Desafortunadamente, los Borbones liquidaron las autonomías catalano-aragonesas en 1714 y la vasca en 1876 y con ellas los pocos controles existentes contra la voracidad de los gobernantes. No obstante, permanecieron en su lugar los factores sociales que aquellas instituciones políticas habían generado: un clima de confianza social, una cierta igualdad económica y ciudades sostenidas por una cierta actividad artesanal (y no por el empleo público y las hidalguías). Cuando llegaron los vientos de la revolución industrial, inventada en Inglaterra (que, no por casualidad, tenía un parlamento capaz de parar los pies al rey de turno), sólo esos lugares pudieron atraparlos y hacerlos fructificar en la Península. La mejor evidencia de que eso es así es que, todavía hoy, las autonomías con mayor renta per cápita se corresponden (casi) milimétricamente con la Corona de Aragón y el País Vasco, es decir, con los territorios que resistieron el absolutismo.

¿Qué lección política y económica se deriva de esa discusión histórica? Una muy sencilla. La suerte de España se cifró en que hubo esa diversidad, hija de las resistencias del pasado, que permitió la modernización de algunas partes del país. Y esas partes acabaron estirando de los demás. Imagínense cómo estaríamos si Madrid nos hubiese conseguido aplastar a todos. En el mejor de los casos, en la posición de Turquía, que todavía está fuera de la Unión Europea. O quizá como Rusia, con toda su trágica historia a cuestas.

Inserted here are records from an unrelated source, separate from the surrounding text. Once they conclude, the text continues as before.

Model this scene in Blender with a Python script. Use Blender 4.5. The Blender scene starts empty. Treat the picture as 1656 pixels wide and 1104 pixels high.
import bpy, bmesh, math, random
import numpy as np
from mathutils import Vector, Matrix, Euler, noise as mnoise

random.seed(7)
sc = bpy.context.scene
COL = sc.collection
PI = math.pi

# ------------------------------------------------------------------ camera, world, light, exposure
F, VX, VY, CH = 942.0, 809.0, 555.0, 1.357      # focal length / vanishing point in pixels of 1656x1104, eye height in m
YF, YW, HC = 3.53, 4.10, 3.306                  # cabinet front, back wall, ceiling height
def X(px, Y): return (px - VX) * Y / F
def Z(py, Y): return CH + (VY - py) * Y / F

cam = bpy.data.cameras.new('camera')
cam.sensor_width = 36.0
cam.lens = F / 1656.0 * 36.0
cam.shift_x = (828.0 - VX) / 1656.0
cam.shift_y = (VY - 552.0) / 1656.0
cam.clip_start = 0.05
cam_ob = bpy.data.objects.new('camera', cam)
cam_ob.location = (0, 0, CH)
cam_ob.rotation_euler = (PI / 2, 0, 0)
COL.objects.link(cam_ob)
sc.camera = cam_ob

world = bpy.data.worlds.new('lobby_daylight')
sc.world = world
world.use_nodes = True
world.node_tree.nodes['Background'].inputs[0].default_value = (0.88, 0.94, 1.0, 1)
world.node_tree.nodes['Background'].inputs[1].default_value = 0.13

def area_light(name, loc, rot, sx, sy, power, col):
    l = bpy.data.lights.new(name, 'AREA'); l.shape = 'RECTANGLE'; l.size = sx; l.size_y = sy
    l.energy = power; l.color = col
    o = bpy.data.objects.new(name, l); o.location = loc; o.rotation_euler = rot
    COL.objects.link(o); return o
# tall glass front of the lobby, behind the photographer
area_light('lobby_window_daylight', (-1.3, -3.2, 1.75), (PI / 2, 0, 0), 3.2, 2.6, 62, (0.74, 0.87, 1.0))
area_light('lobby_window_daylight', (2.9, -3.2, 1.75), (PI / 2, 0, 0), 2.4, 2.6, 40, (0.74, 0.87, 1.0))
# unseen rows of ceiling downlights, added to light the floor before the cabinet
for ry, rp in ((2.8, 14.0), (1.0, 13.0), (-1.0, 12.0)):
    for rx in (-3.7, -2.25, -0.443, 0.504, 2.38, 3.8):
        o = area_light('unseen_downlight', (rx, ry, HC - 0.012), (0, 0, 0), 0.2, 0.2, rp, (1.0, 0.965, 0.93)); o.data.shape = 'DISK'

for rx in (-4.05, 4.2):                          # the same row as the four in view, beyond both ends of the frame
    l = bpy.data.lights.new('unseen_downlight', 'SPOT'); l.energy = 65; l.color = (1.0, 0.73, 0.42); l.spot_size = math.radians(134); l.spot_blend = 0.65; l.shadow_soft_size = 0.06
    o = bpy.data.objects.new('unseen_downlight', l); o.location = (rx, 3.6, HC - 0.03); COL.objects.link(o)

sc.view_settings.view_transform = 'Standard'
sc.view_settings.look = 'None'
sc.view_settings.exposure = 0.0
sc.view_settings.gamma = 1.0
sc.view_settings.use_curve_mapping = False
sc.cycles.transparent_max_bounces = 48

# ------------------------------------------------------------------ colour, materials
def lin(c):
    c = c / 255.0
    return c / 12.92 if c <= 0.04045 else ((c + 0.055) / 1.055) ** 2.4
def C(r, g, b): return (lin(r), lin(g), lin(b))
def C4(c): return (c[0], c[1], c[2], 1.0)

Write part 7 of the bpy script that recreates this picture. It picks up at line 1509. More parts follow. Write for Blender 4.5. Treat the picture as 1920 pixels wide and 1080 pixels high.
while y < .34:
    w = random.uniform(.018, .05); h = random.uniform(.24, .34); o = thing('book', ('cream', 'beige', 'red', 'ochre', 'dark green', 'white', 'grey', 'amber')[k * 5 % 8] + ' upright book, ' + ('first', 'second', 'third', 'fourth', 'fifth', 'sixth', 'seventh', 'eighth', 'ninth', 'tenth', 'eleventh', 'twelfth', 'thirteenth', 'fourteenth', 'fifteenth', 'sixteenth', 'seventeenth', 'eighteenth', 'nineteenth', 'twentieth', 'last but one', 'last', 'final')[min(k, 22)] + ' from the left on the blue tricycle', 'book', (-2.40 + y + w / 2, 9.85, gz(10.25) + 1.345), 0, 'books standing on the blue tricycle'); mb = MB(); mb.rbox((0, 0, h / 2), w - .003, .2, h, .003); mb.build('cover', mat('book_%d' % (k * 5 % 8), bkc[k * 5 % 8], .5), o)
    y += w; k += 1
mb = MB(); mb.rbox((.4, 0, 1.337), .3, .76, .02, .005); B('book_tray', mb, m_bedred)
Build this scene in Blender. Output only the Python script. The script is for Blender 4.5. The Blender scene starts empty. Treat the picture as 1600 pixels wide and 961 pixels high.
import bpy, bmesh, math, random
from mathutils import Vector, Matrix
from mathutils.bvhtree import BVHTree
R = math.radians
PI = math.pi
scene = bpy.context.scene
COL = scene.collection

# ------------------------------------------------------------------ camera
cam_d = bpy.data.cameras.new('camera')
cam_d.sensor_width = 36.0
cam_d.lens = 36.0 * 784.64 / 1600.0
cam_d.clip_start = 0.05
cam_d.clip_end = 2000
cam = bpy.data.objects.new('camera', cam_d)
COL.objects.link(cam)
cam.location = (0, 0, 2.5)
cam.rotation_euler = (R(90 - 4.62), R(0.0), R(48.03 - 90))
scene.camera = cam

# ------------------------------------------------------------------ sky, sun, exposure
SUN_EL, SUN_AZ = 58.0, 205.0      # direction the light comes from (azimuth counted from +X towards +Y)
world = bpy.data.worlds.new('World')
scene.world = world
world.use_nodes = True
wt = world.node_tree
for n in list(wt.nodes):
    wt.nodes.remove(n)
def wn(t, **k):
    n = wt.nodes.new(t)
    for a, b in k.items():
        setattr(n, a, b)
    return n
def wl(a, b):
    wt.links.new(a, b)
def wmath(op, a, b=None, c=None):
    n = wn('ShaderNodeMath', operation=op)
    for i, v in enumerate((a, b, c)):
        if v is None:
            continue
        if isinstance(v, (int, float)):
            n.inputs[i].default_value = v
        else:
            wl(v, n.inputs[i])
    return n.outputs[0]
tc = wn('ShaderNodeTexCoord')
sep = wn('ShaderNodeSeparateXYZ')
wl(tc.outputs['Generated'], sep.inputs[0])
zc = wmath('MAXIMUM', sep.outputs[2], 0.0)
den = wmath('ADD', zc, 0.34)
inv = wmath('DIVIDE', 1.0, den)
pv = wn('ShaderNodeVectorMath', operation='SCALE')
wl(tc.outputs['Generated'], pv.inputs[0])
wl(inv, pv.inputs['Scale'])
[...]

En España existe algo así como un liberalismo castizo que predica mercado, pero que pierde gas cuando alguien duda que la política del Gobierno central sea quien marque el camino del progreso o cuestiona el valor de las llamadas empresas “nacionales” que, en nombre de una supuesta eficiencia y del bienestar colectivo, concentran sus sedes sociales en la capital. Ese liberalismo me da grima. Aunque veo sus razones. La única provincia que tiene una renta personal superior a los territorios catalanes y vascos es Madrid. Un Madrid forjado a golpe de decretos por Primo de Rivera, engordado por Franco y sostenido hasta el presente. Pero, claro, eso ya no es historia económica. Es política española pura.